I couldn't agree more. I don't know how many white people have ever heard the words shukran (thanks) or alhamdulillah (praise be to Allah) before those words were scripted into this show.

Becoming AB is not a giant leap for Joel. "You know, in District Six, we grew up with Muslim people, we have them in our families even. Our cultures are so mixed and it is so nice for once to show the rest of SA how we live, where we come from and how we grew up."

But his most passionate point, one that he shares with clarity, is about language. Hands flailing like those of a conductor reaching for final ascent, Joel says: "It's so nice, for once, that people get to see how we speak. And why must we be ashamed of that?

For so long, I have been expected to speak Afrikaans a certain way. I have been treated as though my Afrikaans, or a coloured Afrikaans, is less than the Afrikaans spoken by say . people from Pretoria. But it's not. It's real. And rich. And I don't have to be ashamed of that."

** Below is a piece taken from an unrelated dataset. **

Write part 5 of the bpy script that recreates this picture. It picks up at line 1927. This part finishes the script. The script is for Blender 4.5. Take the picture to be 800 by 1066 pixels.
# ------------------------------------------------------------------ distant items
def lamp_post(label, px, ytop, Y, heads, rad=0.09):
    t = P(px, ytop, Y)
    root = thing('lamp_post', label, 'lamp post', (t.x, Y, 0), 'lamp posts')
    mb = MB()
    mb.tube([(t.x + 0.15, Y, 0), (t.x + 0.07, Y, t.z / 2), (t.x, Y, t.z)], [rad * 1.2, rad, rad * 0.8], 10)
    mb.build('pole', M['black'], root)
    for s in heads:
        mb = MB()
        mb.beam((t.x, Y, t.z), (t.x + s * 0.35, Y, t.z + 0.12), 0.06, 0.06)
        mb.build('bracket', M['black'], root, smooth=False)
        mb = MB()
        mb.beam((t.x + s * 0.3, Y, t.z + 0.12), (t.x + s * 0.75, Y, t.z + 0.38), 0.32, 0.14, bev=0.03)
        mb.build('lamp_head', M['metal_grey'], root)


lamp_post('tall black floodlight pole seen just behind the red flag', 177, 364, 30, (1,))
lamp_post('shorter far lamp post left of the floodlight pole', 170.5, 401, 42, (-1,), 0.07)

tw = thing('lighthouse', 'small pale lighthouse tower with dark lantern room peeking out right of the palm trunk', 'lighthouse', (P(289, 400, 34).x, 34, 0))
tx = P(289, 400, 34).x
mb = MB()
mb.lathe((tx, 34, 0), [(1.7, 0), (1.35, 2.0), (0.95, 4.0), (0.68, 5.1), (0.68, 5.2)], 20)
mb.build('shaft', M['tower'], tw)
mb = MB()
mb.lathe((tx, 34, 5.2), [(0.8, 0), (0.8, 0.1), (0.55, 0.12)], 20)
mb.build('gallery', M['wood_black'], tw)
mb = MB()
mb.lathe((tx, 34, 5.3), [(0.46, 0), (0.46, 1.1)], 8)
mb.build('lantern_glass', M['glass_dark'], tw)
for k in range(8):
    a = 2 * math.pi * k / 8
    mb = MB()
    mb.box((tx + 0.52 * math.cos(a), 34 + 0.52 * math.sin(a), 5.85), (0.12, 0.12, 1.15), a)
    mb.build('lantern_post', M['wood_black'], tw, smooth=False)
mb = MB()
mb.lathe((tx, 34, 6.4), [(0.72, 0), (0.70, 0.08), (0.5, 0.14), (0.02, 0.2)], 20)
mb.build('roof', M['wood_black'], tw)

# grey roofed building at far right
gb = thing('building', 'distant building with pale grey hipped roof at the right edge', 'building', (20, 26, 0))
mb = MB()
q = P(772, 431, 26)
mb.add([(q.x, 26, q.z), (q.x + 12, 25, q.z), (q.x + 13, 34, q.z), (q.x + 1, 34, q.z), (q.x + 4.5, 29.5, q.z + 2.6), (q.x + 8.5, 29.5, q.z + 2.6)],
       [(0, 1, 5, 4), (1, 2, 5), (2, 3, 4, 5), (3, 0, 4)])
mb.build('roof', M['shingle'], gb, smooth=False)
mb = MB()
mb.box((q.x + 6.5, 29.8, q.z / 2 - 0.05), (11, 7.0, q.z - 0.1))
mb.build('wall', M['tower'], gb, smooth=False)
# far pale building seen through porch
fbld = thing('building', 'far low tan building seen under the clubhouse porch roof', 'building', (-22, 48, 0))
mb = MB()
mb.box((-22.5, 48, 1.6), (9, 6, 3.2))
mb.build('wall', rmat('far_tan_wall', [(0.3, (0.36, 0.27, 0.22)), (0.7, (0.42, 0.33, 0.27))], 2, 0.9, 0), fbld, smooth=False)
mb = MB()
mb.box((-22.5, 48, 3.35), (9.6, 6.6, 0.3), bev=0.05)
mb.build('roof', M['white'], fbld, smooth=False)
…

A scene of 'Suidooster' is filmed.
A scene of 'Suidooster' is filmed.
Image: Supplied

Few books have been written about the hues of the Cape communities. History has robbed our people of their narratives, isolating them on the sidelines of stereotype. But where books fail us, pop culture persists, and Suidooster is the benchmark for a future filled with stories colouring beyond a host of politically imposed lines.

Outside of the Muslim marriages there is aspiration, and the passions that play in lives of a South African demographic we seldom get to see.

Outside of the dynamic dialects of the Afrikaans language that sing to the ear, Suidooster is a mutual romance between a city and its people who have a host of beautiful stories to tell.